Jones v. State

174 So. 2d 452 | Fla. Dist. Ct. App. | 1965

174 So. 2d 452 (1965)

Willard JONES, Appellant,
v.
STATE of Florida, Appellee.

No. 5795.

District Court of Appeal of Florida. Second District.

March 31, 1965.
Rehearing Denied April 30, 1965.

William D. Frederick, Jr., Public Defender, Orlando, for appellant.

Earl Faircloth, Atty. Gen., Tallahassee, Robert R. Crittenden, Asst. Atty. Gen., Lakeland, for appellee.

PER CURIAM.

The appellant seeks review of a summary denial of his motion to vacate judgment and sentence under Criminal Procedure Rule No. 1, F.S.A. ch. 924 Appendix. The lower court denied this motion expressly on the ground that the appellant is not serving the sentence which he is moving to vacate. The sentence being challenged commences at the expiration of another sentence under which the appellant is presently incarcerated. The State has filed a motion to quash the appeal.

In Cummings v. State, Fla.App. 1964, 166 So. 2d 775, and White v. State, Fla.App. 1964, 165 So. 2d 799, this court held that a person moving to vacate a sentence which does not commence until the expiration of a previous sentence is not entitled to proceed under Criminal Procedure Rule No. 1, because he is not in custody under the sentences which he is moving to vacate. We so held because of the following language found in Criminal Procedure Rule No. 1:

"A prisoner in custody under Sentence of a court established by the Laws of Florida claiming the right to be released upon the ground that the sentence was imposed in violation of the Constitution or Laws of the United States, or of the State of Florida, or that the court was without jurisdiction to impose such sentence, or that the sentence was in excess of the maximum authorized by law, or is otherwise subject to collateral attack, may move *453 the court which imposed the sentence to vacate, set aside or correct the sentence."

After much thought and discussion we have decided to recede from our opinions in Cummings and White. Our reasoning is that a person who is serving one sentence, and is moving to vacate a sentence which commences in the future, is actually "in custody" under both sentences as contemplated by Criminal Procedure Rule No. 1. The fact that he is not yet serving the sentence does not mean he is not in custody under that sentence. If, for some reason, the sentence he was serving would be vacated, he would not be entitled to be released because of the second sentence. Therefore, we think that a person serving two consecutive sentences, who would not be entitled to be released at the expiration of the present sentence, is in custody under both sentences even though he is only serving one.

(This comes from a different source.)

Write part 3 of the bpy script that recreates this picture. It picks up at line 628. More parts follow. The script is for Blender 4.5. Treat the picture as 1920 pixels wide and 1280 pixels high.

Falagon v. State, Fla.App. 1964, 167 So. 2d 62, though not on all fours with the present case, is of interest. In Falagon the State was contending that a person serving consecutive sentences could not attack the sentence he was serving presently because he would not be entitled to be released. In refusing to sustain this contention, Judge White pointed out that under the State's theory a prisoner serving consecutive sentences could not attack either one since "* * * he would have to vacate one judgment and sentence before moving to vacate the other; and yet in the circumstances he could do neither."

Criminal Procedure Rule No. 1 was formulated as an effective method for collaterally attacking judgments of conviction, as Justice Thornal stated in State v. Weeks, Fla. 1964, 166 So. 2d 892; Gideon v. Wainwright, Fla. 1963, 153 So. 2d 299; and Roy v. Wainwright, Fla. 1960, 151 So. 2d 825. It is more expeditious than habeas corpus and coram nobis and therefore should be given broad application. If the conviction and the sentence not yet being served are subject to being set aside, it is in the best interests of all concerned, the prosecution, the defendant, and society, to have this done at the earliest possible time. The motion to quash is therefore denied.

The trial court summarily denied the appellant's motion to vacate expressly because he was not yet serving the sentence he was moving to vacate, and did not pass upon the merits of appellant's motion. Since we now hold that this is no longer a ground for denying such a motion no useful purpose would be served in permitting this appeal to proceed further. We have already decided in this opinion the only issue which could properly be argued. Therefore, we reverse and remand in order that the trial court may pass on the other issues presented by the motion to vacate.

SMITH, C.J., and SHANNON and ANDREWS, JJ., concur.